Proposals should be submitted by the 10 April 2026.

Read the full call for papers

Early in 2026 at the World Economic Forum - the Davos Summit, the Canadian Prime Minister addressed an uncomfortable truth: the time of the rule-based international order seems to be over. This has implications for public international law, and they are currently being discussed with agitation. It has implications for private international law as well, and those must be discussed as well. And they will be discussed. 

On 24-25 September 2026, the University of Edinburgh Law School and the Max Planck Institute for Comparative and International Private Law will host the second Private International Law Festival in Edinburgh focusing on this topic. We want to combine different formats – paper presentations, discussion panels, workshops – to make progress on these questions: What impact do current geopolitical shifts have on private international law? Do they not matter because private international law can continue to maintain the fiction of being apolitical and merely technical? Are we seeing any shifts from a rule-based private international order? Or can private international law in an increasingly mercantile political economy pick up where public international law seems to be discarded? 

We call for proposals: papers, panels, or any other format. Please be as precise as you can be, on format, substance and individuals involved. Fully-fledged theories are welcome, but so are mere ideas in need of development. Inventive new formats would be great, but traditional presentations will be valued as well. Junior researchers are particularly encouraged, but established academics and senior researchers are encouraged too. Maybe we manage to be festive after all, malgré tout! 

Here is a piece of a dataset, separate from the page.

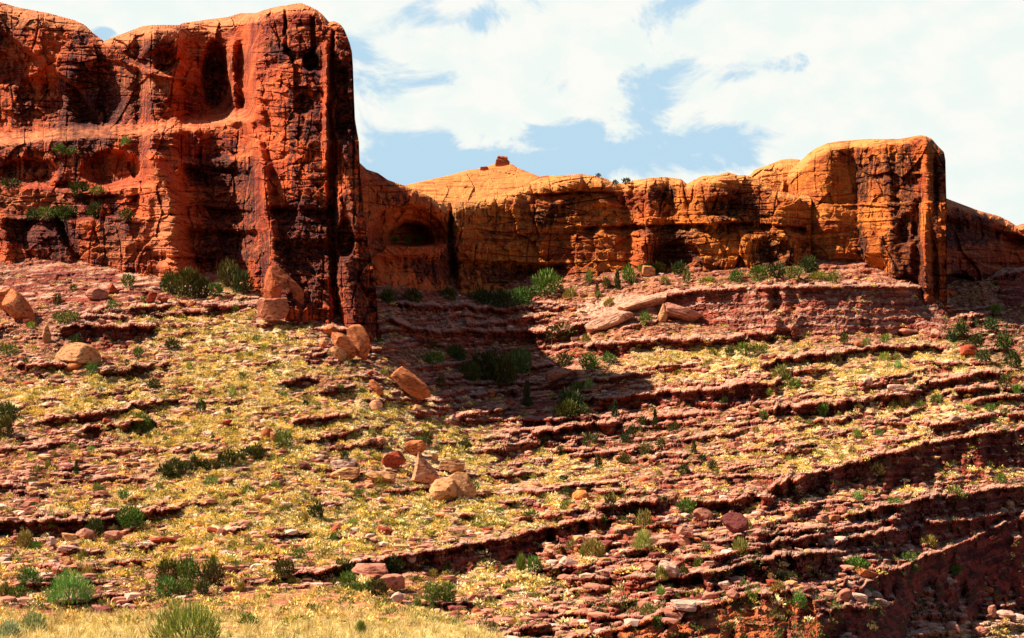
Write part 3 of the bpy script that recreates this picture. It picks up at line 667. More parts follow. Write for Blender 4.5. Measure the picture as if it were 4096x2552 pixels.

Proposals from all approaches, including critical, doctrinal, historical, conceptual, reflexive, post-critical, interdisciplinary and any others, that enable a serious scholarly reflection from a private international law perspective on this broad topic are welcome.

Guidelines

Applicants are invited to submit a proposal of up to 500 words, together with a short bio/s in the same word document. Submissions should be sent to law.events@ed.ac.uk by 10 April 2026 with the email subject clearly marked “Proposal PIL Festival_ Surname/s”. Selected speakers will be informed in May 2026.

Expenses for participation

The conference cannot provide funding for participant expenses. Researchers submitting proposals are responsible for covering their own travel and accommodation expenses.